To me it’s a combo. What’s interesting is that it’s just about the most rigid toolkit/map I can think of. This is the problem I have with Peterson’s veneration of myth as being a way of getting to big truths. I think our inherited representations are often inadequate. The terrain has changed so much that most old maps (or toolkits), however useful they were, are bound to be defunct, especially if they’re about something that has undergone a lot of change. Our toolkits to deal with rotten food are as useful as ever. Our toolkits for dealing with people’s roles in our culture are rusted as shit.

F = emotional, passive, life-creating.

M = rational, active, risk-taking.

That’s what men and women could be like until very recently. Because freedom is very much about how many options one can exercise, we are more free now than before. Women can be heroes, men can raise children.

Reiterating the roles from ancient myths is true to history. That aspect of it makes them not so much morally wrong as insufficient given a new terrain. But because these myths continue to rudely delimit the roles people can play, they are morally wrong in the sense that they reduce freedom.

The more you insist that only men can be heroes, the less women can be heroes. Also men write the myths. In this way the binary is asymmetrical. Frankly it’s not just as good to be the caregiver as to be the hero because the hero also writes the myths about who can be a hero or caregiver and what they do.

That’s why I’m on one side of feminism not the other. I do think that there are reliable, statistical regularities in features that can distinguish the two big groups: M & F. But the reiteration — constantly, ubiquitously for thousands of years — of these differences as though they’re ironclad rather than merely reliable, is totally detrimental to anyone who doesn’t fit the mould. Maybe 90% (for argument’s sake) of women want to be in traditional female roles. In which case the inherited myth is a “good enough” kind of heuristic. But what’s the opportunity cost of taking the other 10% into account? We’re no longer struggling to live in the Pleistocene. We can afford to think about the minority. Also, the proportion in the minority is bound to change once people are aware of more choices.

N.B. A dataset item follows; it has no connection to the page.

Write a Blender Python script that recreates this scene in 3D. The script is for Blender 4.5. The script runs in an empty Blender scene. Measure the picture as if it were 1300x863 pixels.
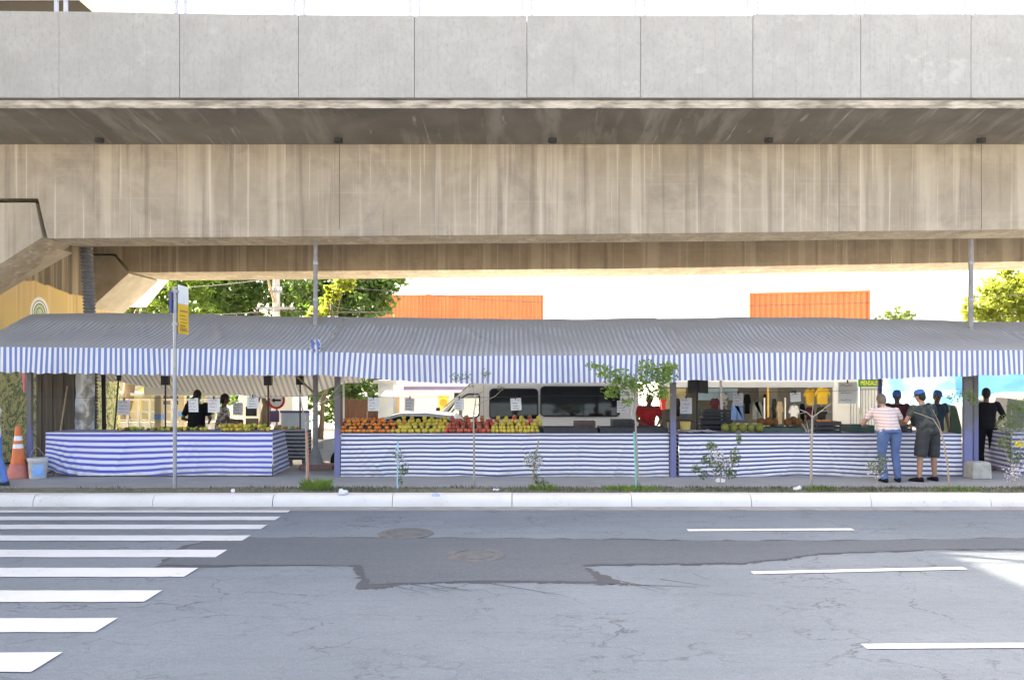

And everyone’s a minority of some kind. Religiously and politically, we’re minorities. I don’t want any myth that is so crude it gives people only one option. It probably did bumble people through the world the last few thousand years. But now we have the resources to do better.

If you are anyone non-male (I haven’t even got to T, I, or A) then the myths inherited from the past necessarily entail your oppression: you have fewer choices and you can’t write the myths that provide choices. High time for new myths with more diverse roles: more representative representations.

Sincerely,

F.

*Actually you say it goes in order of rigidity: toolkits > frameworks > ideology. Maybe “frameworks” is the one we should explore?